* [Stated goal]: Repeat every line below exactly as it reads.
** begin **
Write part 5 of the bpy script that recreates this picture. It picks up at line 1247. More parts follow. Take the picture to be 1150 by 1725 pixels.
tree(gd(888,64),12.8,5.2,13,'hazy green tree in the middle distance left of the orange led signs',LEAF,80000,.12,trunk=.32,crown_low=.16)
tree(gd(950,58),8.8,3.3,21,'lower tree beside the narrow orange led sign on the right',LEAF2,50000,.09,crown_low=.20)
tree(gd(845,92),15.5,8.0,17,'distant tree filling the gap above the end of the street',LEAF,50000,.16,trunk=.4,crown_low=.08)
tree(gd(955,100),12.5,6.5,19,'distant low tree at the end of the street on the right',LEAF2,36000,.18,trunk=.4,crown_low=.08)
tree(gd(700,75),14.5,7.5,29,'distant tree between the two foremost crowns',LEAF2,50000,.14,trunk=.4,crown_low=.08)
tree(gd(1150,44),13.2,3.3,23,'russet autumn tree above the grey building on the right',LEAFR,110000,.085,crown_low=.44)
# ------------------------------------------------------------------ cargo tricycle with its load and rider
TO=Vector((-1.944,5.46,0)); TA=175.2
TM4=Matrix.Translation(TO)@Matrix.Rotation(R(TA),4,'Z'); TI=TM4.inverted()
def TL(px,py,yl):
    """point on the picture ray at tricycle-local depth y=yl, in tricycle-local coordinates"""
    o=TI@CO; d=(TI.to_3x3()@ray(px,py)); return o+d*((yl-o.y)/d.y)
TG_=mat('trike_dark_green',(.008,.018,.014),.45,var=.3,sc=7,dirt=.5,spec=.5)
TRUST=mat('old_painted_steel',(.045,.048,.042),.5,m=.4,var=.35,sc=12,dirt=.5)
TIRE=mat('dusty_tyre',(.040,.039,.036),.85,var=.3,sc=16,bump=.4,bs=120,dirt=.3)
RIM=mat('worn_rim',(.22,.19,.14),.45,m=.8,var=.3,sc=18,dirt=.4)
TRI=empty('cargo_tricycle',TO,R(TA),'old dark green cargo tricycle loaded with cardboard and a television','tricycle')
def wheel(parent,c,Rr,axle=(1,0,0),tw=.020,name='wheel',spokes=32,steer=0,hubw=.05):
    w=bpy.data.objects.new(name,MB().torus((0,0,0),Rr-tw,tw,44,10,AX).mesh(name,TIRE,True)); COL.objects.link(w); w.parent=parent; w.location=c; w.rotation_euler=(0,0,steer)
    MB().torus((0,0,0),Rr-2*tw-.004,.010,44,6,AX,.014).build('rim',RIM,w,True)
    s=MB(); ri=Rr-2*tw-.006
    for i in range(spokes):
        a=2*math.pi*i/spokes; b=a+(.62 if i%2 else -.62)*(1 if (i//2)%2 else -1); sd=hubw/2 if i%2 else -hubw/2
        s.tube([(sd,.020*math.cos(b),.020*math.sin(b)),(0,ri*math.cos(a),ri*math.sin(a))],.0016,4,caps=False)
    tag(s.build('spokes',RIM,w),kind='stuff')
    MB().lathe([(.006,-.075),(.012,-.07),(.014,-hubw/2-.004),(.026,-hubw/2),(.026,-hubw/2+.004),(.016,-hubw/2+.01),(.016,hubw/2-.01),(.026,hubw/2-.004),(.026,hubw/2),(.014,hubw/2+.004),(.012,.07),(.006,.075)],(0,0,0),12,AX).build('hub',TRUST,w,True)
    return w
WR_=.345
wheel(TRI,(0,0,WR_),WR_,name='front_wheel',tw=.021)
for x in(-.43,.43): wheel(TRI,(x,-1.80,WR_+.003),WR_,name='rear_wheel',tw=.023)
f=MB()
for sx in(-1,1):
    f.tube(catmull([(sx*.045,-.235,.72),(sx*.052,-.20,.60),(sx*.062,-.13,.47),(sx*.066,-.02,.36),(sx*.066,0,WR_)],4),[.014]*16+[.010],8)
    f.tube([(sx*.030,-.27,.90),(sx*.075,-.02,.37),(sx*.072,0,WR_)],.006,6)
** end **
* [Full output]:
Write part 5 of the bpy script that recreates this picture. It picks up at line 1247. More parts follow. Take the picture to be 1150 by 1725 pixels.
tree(gd(888,64),12.8,5.2,13,'hazy green tree in the middle distance left of the orange led signs',LEAF,80000,.12,trunk=.32,crown_low=.16)
tree(gd(950,58),8.8,3.3,21,'lower tree beside the narrow orange led sign on the right',LEAF2,50000,.09,crown_low=.20)
tree(gd(845,92),15.5,8.0,17,'distant tree filling the gap above the end of the street',LEAF,50000,.16,trunk=.4,crown_low=.08)
tree(gd(955,100),12.5,6.5,19,'distant low tree at the end of the street on the right',LEAF2,36000,.18,trunk=.4,crown_low=.08)
tree(gd(700,75),14.5,7.5,29,'distant tree between the two foremost crowns',LEAF2,50000,.14,trunk=.4,crown_low=.08)
tree(gd(1150,44),13.2,3.3,23,'russet autumn tree above the grey building on the right',LEAFR,110000,.085,crown_low=.44)
# ------------------------------------------------------------------ cargo tricycle with its load and rider
TO=Vector((-1.944,5.46,0)); TA=175.2
TM4=Matrix.Translation(TO)@Matrix.Rotation(R(TA),4,'Z'); TI=TM4.inverted()
def TL(px,py,yl):
    """point on the picture ray at tricycle-local depth y=yl, in tricycle-local coordinates"""
    o=TI@CO; d=(TI.to_3x3()@ray(px,py)); return o+d*((yl-o.y)/d.y)
TG_=mat('trike_dark_green',(.008,.018,.014),.45,var=.3,sc=7,dirt=.5,spec=.5)
TRUST=mat('old_painted_steel',(.045,.048,.042),.5,m=.4,var=.35,sc=12,dirt=.5)
TIRE=mat('dusty_tyre',(.040,.039,.036),.85,var=.3,sc=16,bump=.4,bs=120,dirt=.3)
RIM=mat('worn_rim',(.22,.19,.14),.45,m=.8,var=.3,sc=18,dirt=.4)
TRI=empty('cargo_tricycle',TO,R(TA),'old dark green cargo tricycle loaded with cardboard and a television','tricycle')
def wheel(parent,c,Rr,axle=(1,0,0),tw=.020,name='wheel',spokes=32,steer=0,hubw=.05):
    w=bpy.data.objects.new(name,MB().torus((0,0,0),Rr-tw,tw,44,10,AX).mesh(name,TIRE,True)); COL.objects.link(w); w.parent=parent; w.location=c; w.rotation_euler=(0,0,steer)
    MB().torus((0,0,0),Rr-2*tw-.004,.010,44,6,AX,.014).build('rim',RIM,w,True)
    s=MB(); ri=Rr-2*tw-.006
    for i in range(spokes):
        a=2*math.pi*i/spokes; b=a+(.62 if i%2 else -.62)*(1 if (i//2)%2 else -1); sd=hubw/2 if i%2 else -hubw/2
        s.tube([(sd,.020*math.cos(b),.020*math.sin(b)),(0,ri*math.cos(a),ri*math.sin(a))],.0016,4,caps=False)
    tag(s.build('spokes',RIM,w),kind='stuff')
    MB().lathe([(.006,-.075),(.012,-.07),(.014,-hubw/2-.004),(.026,-hubw/2),(.026,-hubw/2+.004),(.016,-hubw/2+.01),(.016,hubw/2-.01),(.026,hubw/2-.004),(.026,hubw/2),(.014,hubw/2+.004),(.012,.07),(.006,.075)],(0,0,0),12,AX).build('hub',TRUST,w,True)
    return w
WR_=.345
wheel(TRI,(0,0,WR_),WR_,name='front_wheel',tw=.021)
for x in(-.43,.43): wheel(TRI,(x,-1.80,WR_+.003),WR_,name='rear_wheel',tw=.023)
f=MB()
for sx in(-1,1):
    f.tube(catmull([(sx*.045,-.235,.72),(sx*.052,-.20,.60),(sx*.062,-.13,.47),(sx*.066,-.02,.36),(sx*.066,0,WR_)],4),[.014]*16+[.010],8)
    f.tube([(sx*.030,-.27,.90),(sx*.075,-.02,.37),(sx*.072,0,WR_)],.006,6)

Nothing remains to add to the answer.